What should God do with a man who did not have a brilliant mind, an excellent education, or a family devoted to promoting his professional success? What if, instead, that man was more suited to working with his hands than his head, had known a lifetime of rejection from men but still loved God, and was easily distracted by things around him?
According to Carlos Eire’s They Flew,
A Jesuit who was granted permission to speak to [Joseph] said afterward: “He is very intensely united to God and his heart is more disposed to this union than gunpowder is to ignition by the tiniest spark.”

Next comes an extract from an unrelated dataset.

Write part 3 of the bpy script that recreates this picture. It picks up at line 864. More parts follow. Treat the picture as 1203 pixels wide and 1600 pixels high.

Joseph’s brother friars noticed that Joseph loved God so much that even talking about Him would often move Joseph into an ecstasy and cause him to levitate. (His brothers learned to be very careful about not talking about God to him when they didn’t want him to levitate.) Joseph’s levitations generally occurred in a clear direction: toward the church’s tabernacle, a statue of the Mother of God, or a crucifix. Joseph literally moved toward his Beloved, even when that required him to defy the law of gravity.
During those miraculous moments, Joseph may have appeared silent to his observers, but internally, he was clearly pouring out his heart with love for God. The levitations may have embarrassed Joseph—just as they embarrass rational Catholics today—but these miraculous phenomena were a powerful lesson to those who witnessed them. The sight of Joseph levitating in the air reminded them that God desires us to have a childlike, humble love for Him and that such a love does not require us to have advanced degrees in theology.
And that name Joseph was given as a child? His tormentors never knew how accurate that unkind nickname would become. If every Catholic was as humble and simple as we are called to be, we would spend more of our lives gaping into Heaven, just like Saint Joseph of Cupertino.